MV=PQ is a tautology. Of itself, it places no constraints on reality and is merely a device for organising our thoughts. But if you start empirically defining the variables, then it becomes useful. For example, it seems to me that there is an M pretty amenable to definition – the monetary base. And whilst a fair amount of electrons have been spilled on the blogosphere about the impossibility of defining P, (almost) everyone seems to agree that PQ can be defined – as NGDP. V is then left over as whatever it is than happens to the monetary base in order to produce PQ. NGDP-targeting fans such as myself say the central bank should set a rule such that it will manipulate M (and, most importantly, our expectations about future path of M) in such a way as to produce a certain level of NGDP. Whilst we can’t observe V empirically and can only infer it from M and PQ, we know the kinds of things that affect it just be thinking how the economy works (the banking system, the payments system, anything that affects demand for money relative to goods and services etc.). So when we see changes in those things, we forecast changes in NGDP (assuming constant M), and NGDP-targeting advocates like me think the Fed should pinky swear to offset these changes by producing more or less M, if necessary. We don’t need an independent way of accurately measuring V, we just need to know the kinds of things that affect it in order to stabilize the forecast for PQ, which itself stabilizes PQ. Isn’t theory beautiful.

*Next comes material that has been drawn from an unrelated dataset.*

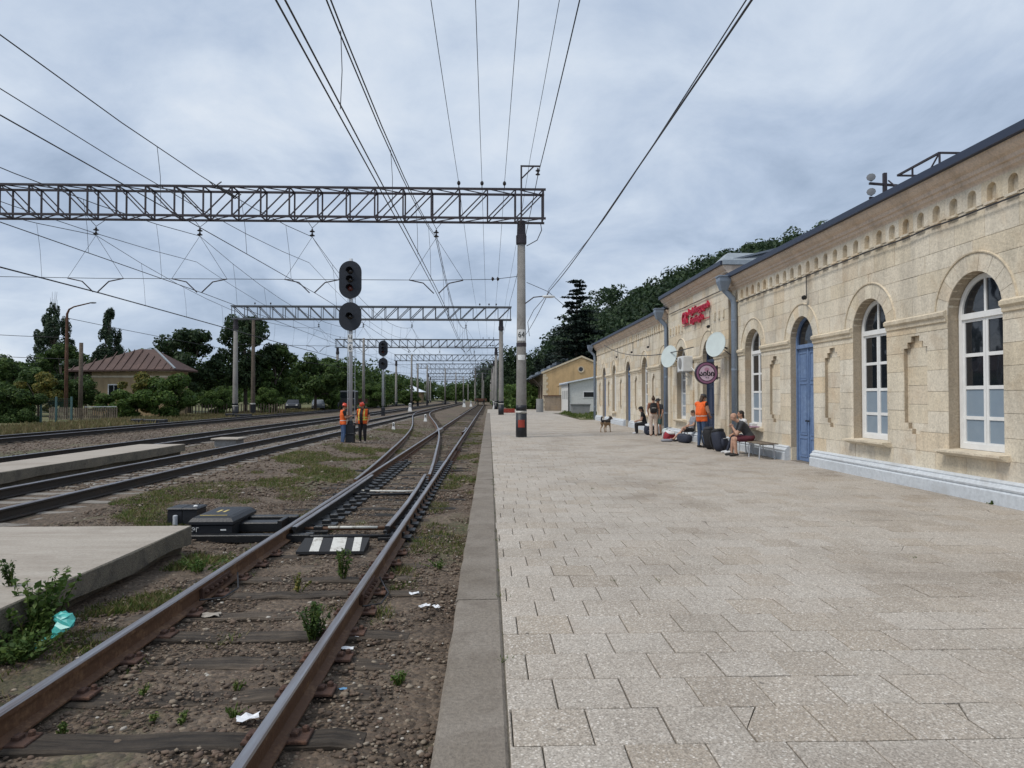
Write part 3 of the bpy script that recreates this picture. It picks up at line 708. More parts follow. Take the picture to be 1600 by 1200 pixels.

…But, I have learnt to always be VERY wary when dealing with tautologies. One minute you can be saying something interesting and useful, and the next minute you can be saying, well, nothing at all. So, bearing in mind this is me thinking out loud, what if it is the case that we can’t define PQ? For example, because NGDP does not factor in depreciation, whether you count something as an intermediate good or a final investment good seems to affect NGDP (because you count intermediate goods being used up, but not capital). This distinction does not seem to me to be an economically relevant one, and has big implications for what counts as ‘PQ’.

So, suppose I’m right and there is no economically relevant distinction between using up intermediate goods and depreciating the capital stock, or that there is no way of drawing a line between the two in reality (completely prepared to be proved wrong on this). What has happened to MV=PQ? Well, we can define M and… er… that’s it. To be consistent, we can either start counting (some) intermediate goods as final investment goods, or we can start factoring in depreciation of final investment goods. Whichever way we go, we have some extremely nasty conceptual issues before we even get into the question of making oranges equal to Apples for real GDP/price level disentangling purposes.

I’m inclined to say that there is no fact of the matter as to what NGDP is, because there is no fact of the matter as to what counts as ‘final goods and services’. And I’m also inclined to say that it is decidedly non-obvious that NGDP is the relevant nominal expenditure figure for macroeconomic stability, as we’re getting into the issue of what exactly it means for ‘the economy’ to be stable. When I have been saying things like ‘recessions are caused by an increase in the demand for money relative to goods and services’, I thought I had a pretty tight concept of what goods and services meant. Now I’m not so sure.

The reason this worries me is that the statistical organisations have some kind of way of producing a final number, and I haven’t got the foggiest idea how they can possibly do it. The measurement issues alone boggle the mind, but there seem to me some fairly profound questions about what it is they are trying to measure at all. Which leaves me with my biggest worry: that when trying to calculate a statistic with both deep conceptual issues and high potential for mismeasurement, even if you can arrive at an empirical definition of the concept, you will (consciously or otherwise) start making the tricky judgement calls in such a way that the result fits with your prior understanding of the world. And that, my friends, would be a problem.